Unser wahres Selbst zu vergessen und anscheinend in den Vorgängen oder den Bildern zu leben, heißt all die Leidenschaften und Gefühle, all die Erfahrungen, welche dieses Bühnenvolk, Sterbliche genannt, durchmacht, zu teilen. Wenn wir weise und gut in der Christian Science unterrichtet sind, werden wir dies nicht mehr tun. Wenn wir dem hypnotischen Einfluß, daß alle diese Personen wirklich seien nachgeben und das was sie sagen, denken und tun wirkliche Ereignisse seien, und daß wir zu ihnen gehören und durch sie beeinflußt werden, dann werden die Resultate mit unserem Glauben übereinstimmen.
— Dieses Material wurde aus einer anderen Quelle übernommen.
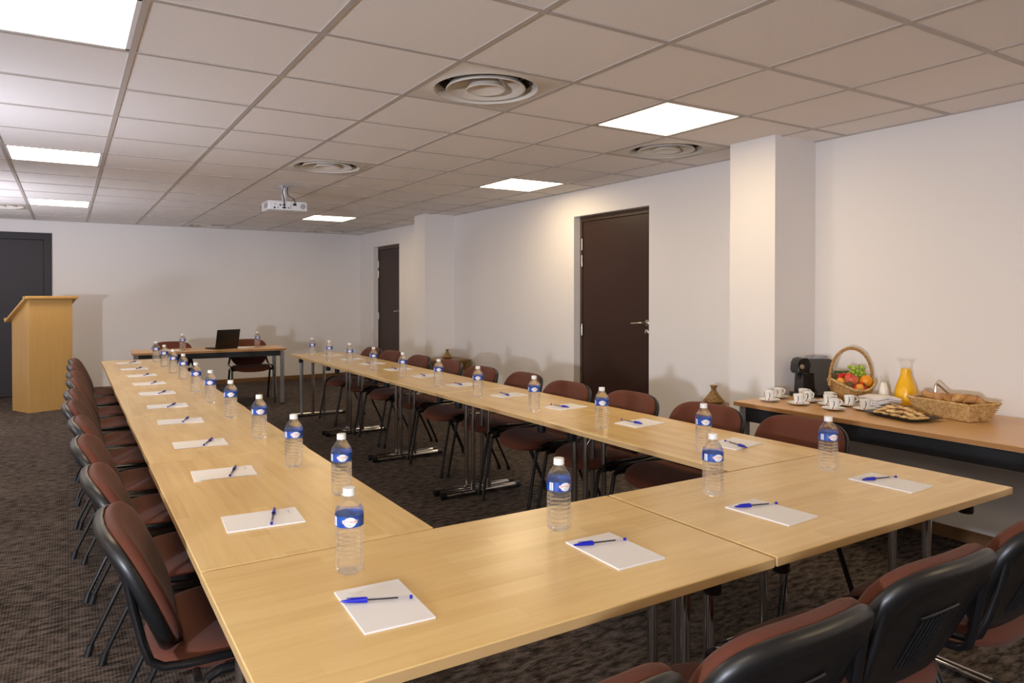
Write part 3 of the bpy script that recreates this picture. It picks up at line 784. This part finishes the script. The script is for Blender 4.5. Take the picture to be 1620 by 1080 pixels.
# ------------------------------------------------------------------ coffee corner
def make_cup():
    t = thing('cup_and_saucer', '', 'coffee cup')
    MB().lathe([(.020, 0), (.024, .001), (.045, .007), (.060, .013), (.060, .0148), (.045, .0095), (.026, .0048), (.001, .0045)], 32, cap0=True, cap1=False).obj('saucer', M['china'], t)
    c = MB().lathe([(.0185, .005), (.0205, .006), (.0228, .016), (.0262, .040), (.0285, .061), (.0278, .0618), (.0268, .0605), (.0245, .040), (.0205, .012), (.001, .010)], 32, cap0=True, cap1=False).obj('cup', M['china'], t)
    MB().tube([(.0255, 0, .053), (.034, 0, .056), (.0425, 0, .050), (.0435, 0, .041), (.038, 0, .031), (.0245, 0, .026)], .0038, 8, rx=.005).obj('handle', M['china'], c)
    def on(u, z):     # point on the cup wall
        r_ = .0205 + (z - .006) / .055 * .008 + .0007
        return (r_ * math.cos(u), r_ * math.sin(u), z)
    m = MB()
    for u0, bow in ((R(-120), .22), (R(160), -.18)):
        m.tube([on(u0 + bow * math.sin(k / 8 * PI) - .25 * k / 8, .056 - .045 * k / 8) for k in range(9)], [.0006 + .0016 * math.sin(PI * min(1, (k + 1) / 9)) for k in range(9)], 6)
    m.obj('black_motif', M['blackglaze'], c)
    MB().ball(on(R(-133), .013), .004, 2, (1, 1, 1)).obj('dot_motif', M['red'], c)
    MB().ball(on(R(-95), .016), .0032, 2).obj('dot_motif', M['yellow'], c)
    return t
cup = make_cup()
CUPS = [((3.545, 2.685), -24, 'beside the table end, nearer the chairs'), ((3.70, 2.745), -30, 'at the table end, behind another cup'), ((3.575, 2.515), -34, 'alone in front of the machine'),
        ((3.71, 2.555), -20, 'half hidden before the machine'), ((3.80, 2.64), -36, 'close to the machine spout'), ((3.797, 2.472), -28, 'between the machine and the fruit basket'),
        ((3.69, 2.405), -40, 'amid the cluster before the basket'), ((3.575, 2.30), -30, 'at the edge before the cookie tray'), ((3.775, 2.335), -36, 'directly in front of the fruit basket'), ((3.705, 2.205), -22, 'next to the folded napkins')]
for (x, y), a, d in CUPS:
    place(cup, USED, (x, y, SH), R(a), 'white espresso cup and saucer with dark motif, ' + d, 'espresso cups on the buffet table')

t = thing('espresso_machine', 'black and grey capsule espresso machine by the near column', 'coffee machine', (3.945, 2.675, SH), R(-27))
# front towards -x
bd = MB(); prof = [(-.05, .012), (.095, .012), (.10, .03), (.10, .215), (.088, .236), (-.045, .236), (-.06, .225), (-.06, .17), (-.03, .12), (-.03, .06), (-.04, .03)]
bd.rings([[(x, -.05, z) for x, z in prof], [(x, .05, z) for x, z in prof]])
bmesh.ops.bevel(bd.bm, geom=list(bd.bm.edges), offset=.006, segments=2, affect='EDGES')
bd.obj('casing', M['machine_side'], t)
hd = MB(); prof = [(-.125, .150), (-.118, .222), (-.095, .241), (-.05, .238), (-.035, .20), (-.05, .145), (-.085, .132)]
hd.rings([[(x, -.052, z) for x, z in prof], [(x, .052, z) for x, z in prof]])
bmesh.ops.bevel(hd.bm, geom=list(hd.bm.edges), offset=.008, segments=2, affect='EDGES')
ho = hd.obj('brew_head', M['machine_black'], t)
MB().lathe([(.014, -.0535), (.014, -.050), (.010, -.055), (.004, -.0555)], 20, -.098, 0, .19, axis='Y').obj('dial', M['steel'], ho)
MB().tube([(-.09, 0, .135), (-.09, 0, .112)], .012, 12).obj('spout', M['machine_black'], ho)
fr = MB(); prof = [(-.095, .03), (-.088, .145), (-.025, .15), (-.015, .03)]
fr.rings([[(x, -.0515, z) for x, z in prof], [(x, .0515, z) for x, z in prof]]); fr.obj('front_body', M['machine_black'], t)
MB().box(-.125, .10, -.05, .05, 0, .014, .004, 2).obj('base', M['machine_black'], t)
MB().box(-.13, -.06, -.045, .045, .014, .030, .004, 2).obj('drip_tray', M['machine_black'], t)
tk = MB(); tk.box(-.03, .075, -.04, .04, .237, .252, .006, 2); tk.obj('water_tank', M['tank'], t)

# fruit basket
BX, BY = 3.945, 2.432
FS = .84
ba = -.54                                    # handle spans across the view of the room's near end
t = thing('fruit_basket', 'round wicker basket with a tall hoop handle, heaped with fruit', 'basket', (BX, BY, SH), ba)
fruit_basket = t
def rim_z(a): return .112 + .028 * math.cos(2 * a)
def basket_weave(rad, zf_, rows, n, amp, r, mb):
    for k in range(rows):
        f = k / (rows - 1)
        pts = [(rad(f) * math.cos(2 * PI * i / n) * (1 + amp * (1 if (i + k) % 2 else -1)), rad(f) * math.sin(2 * PI * i / n) * (1 + amp * (1 if (i + k) % 2 else -1)), zf_(f, 2 * PI * i / n)) for i in range(n)]
        mb.tube(pts, r, 6, closed=True)
m = MB()
basket_weave(lambda f: .095 + .047 * f ** .7, lambda f, a: .006 + f * (rim_z(a) - .006), 14, 48, .014, .0050, m)
m.lathe([(.001, .002), (.097, .002), (.097, .008), (.001, .010)], 32)
bsk = m.obj('woven_bowl', M['wicker'], t, 80)
m = MB()
for ph in (0, PI):
    m.tube([((.145 + .004 * math.cos(i * 1.6 + ph)) * math.cos(2 * PI * i / 60), (.145 + .004 * math.cos(i * 1.6 + ph)) * math.sin(2 * PI * i / 60), rim_z(2 * PI * i / 60) + .004 * math.sin(i * 1.6 + ph)) for i in range(60)], .0055, 6, closed=True)
m.obj('braided_rim', M['wicker_pale'], t, 80)
m = MB()
hp = [(-.147 * math.cos(PI * i / 32) * (1 if .1 < i / 32 < .9 else 1), 0, .13 + .200 * math.sin(PI * i / 32) ** .85) for i in range(33)]
m.tube(hp, .0085, 10)
for ph in (0, PI * 2 / 3, PI * 4 / 3):
    cs = []
    for i in range(97):
        u = i / 96 * 32; a0 = int(min(31, u)); fr_ = u - a0; p = Vector(hp[a0]).lerp(Vector(hp[a0 + 1]), fr_)
        an = i * .9 + ph; rad = Vector((p.x, 0, p.z - .13)).normalized()
        cs.append(p + rad * (.0085 * math.cos(an)) + Vector((0, .0085 * math.sin(an), 0)))
    m.tube(cs, .0028, 5)
for sx in (-1, 1): m.lathe([(.012, .10), (.014, .115), (.014, .135), (.010, .145)], 12, sx * .147, 0, 0)
m.obj('hoop_handle', M['wicker'], t, 80)

for ch in fruit_basket.children: ch.scale = (FS, FS, .95)
# fruit: local frame (u across the view, v away, z)
cb, sb = math.cos(ba), math.sin(ba)
def fpos(u, v, z): return (BX + FS * (u * cb - v * sb), BY + FS * (u * sb + v * cb), SH + z * .95)
def fruit(kind, u, v, z, r, mat, label, sc=(1, 1, 1), stem=None, rot=(0, 0, 0)):
    r *= FS * 1.03
    t = thing(kind, label, 'fruit', fpos(u, v, z), group='fruit in the hoop-handled basket')
    t.rotation_euler = rot
    if kind == 'red_apple' or kind == 'yellow_apple':
        MB().lathe([(.001, -r * .80), (r * .35, -r * .88), (r * .75, -r * .62), (r * .97, -.1 * r), (r, .15 * r), (r * .88, .60 * r), (r * .55, .86 * r), (r * .25, .82 * r), (.001, .62 * r)], 24).obj('flesh', mat, t, 80)
        MB().tube([(0, 0, r * .62), (.002, 0, r * .9), (.004, 0, r * 1.08)], .0014, 6).obj('stem', M['stem'], t)
    elif kind == 'strawberry':
        MB().lathe([(.001, -r * 1.25), (r * .5, -r * .9), (r * .9, -.1 * r), (r, .35 * r), (r * .7, .75 * r), (.001, .8 * r)], 18).obj('flesh', mat, t, 80)
        m = MB()
        for k in range(6):
            a = k * PI / 3; m.quad([(0, 0, r * .84), (r * .5 * math.cos(a - .3), r * .5 * math.sin(a - .3), r * .86), (r * .95 * math.cos(a), r * .95 * math.sin(a), r * .72), (r * .5 * math.cos(a + .3), r * .5 * math.sin(a + .3), r * .86)])
        m.obj('calyx', M['leaf'], t, None)
    else:
        MB().ball((0, 0, 0), r, 3, sc).obj('flesh', mat, t, 80)
        MB().ball((0, 0, r * sc[2] * .98), r * .12, 1, (1, 1, .4)).obj('stem_end', M['stem'], t)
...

Es gibt in der Bibel und in dem Buch „Science and Health“ deutlichen Hinweis darauf, daß unser wirklicher Standpunkt in der Christian Science durch das, was wir tun, und nicht durch das, was wir sagen, erkannt wird. Jesus sagte: „Liebet ihr mich, so haltet meine Gebote.” Und eines seiner Gebote war, daß wir einander lieben sollen, wie er uns liebte. Der Beweis unsres Fortschrittes, der in Wahrheit die einzige Kundgebung unserer Besserung ist, welche wert ist in Betracht gezogen zu werden, kann nur in unserer geistigen Stellungnahme gegen unsern Bruder geliefert werden, und dieser geistige Standpunkt wird sehr durch unser Verständnis von der unpersönlichen Natur des Bösen beeinflußt sein.
Der echte Christian Scientist ist ein Wunder an Höflichkeit und Menschenliebe. Ähnlich wie von einem Ritter „ohne Furcht und Tadel” — wie von Spencers „gentle Knight“ — sollte man auch von ihm sagen: „gerecht, treu und wahr ist er in Wort und Tat.” Er ist ritterlich und immer bereit denen beizustehen, die Hilfe brauchen. Er unterscheidet zwischen dem selbstgerechten Anliegen und der bescheidenen Bitte eines ehrlichen Herzens; aber sogar für die Selbstgerechtigkeit hat er kein persönliches Verdammungswort. Er ist immer im Geiste bereit Gedanken der Wahrheit aufzunehmen, und daher kommt es oft vor, daß er unvermutet Engel beherbergt. Argwohn, Furchtsamkeit, übertriebene Vorsicht haben keinen Teil an ihm. Er beugt sich nicht vor Einflüsterungen und Einflüssen. Er ist frei, ehrlich, schlicht, natürlich, furchtlos. Er streitet mit niemand, ist menschenfreundlich, dankbar, barmherzig. Die Wärme seiner eigenen gütigen Gedanken teilt sich seiner Umgebung mit. Er bringt immer eine geistige Atmosphäre von Güte, guten Sitten und guter Gesundheit mit sich, er hat es gelernt sich um seine eigenen Angelegenheiten zu kümmern und seine Unterhaltung ist wohl durchdacht, weil er stets daran denkt, daß die Menschen von jedem törichten Wort, das sie sprechen, am jüngsten Tage Rechenschaft geben müssen. Dies gibt uns ein Bild von dem echten Christian Scientisten, dessen Vorbild der vollkommene Mensch Christus Jesus ist.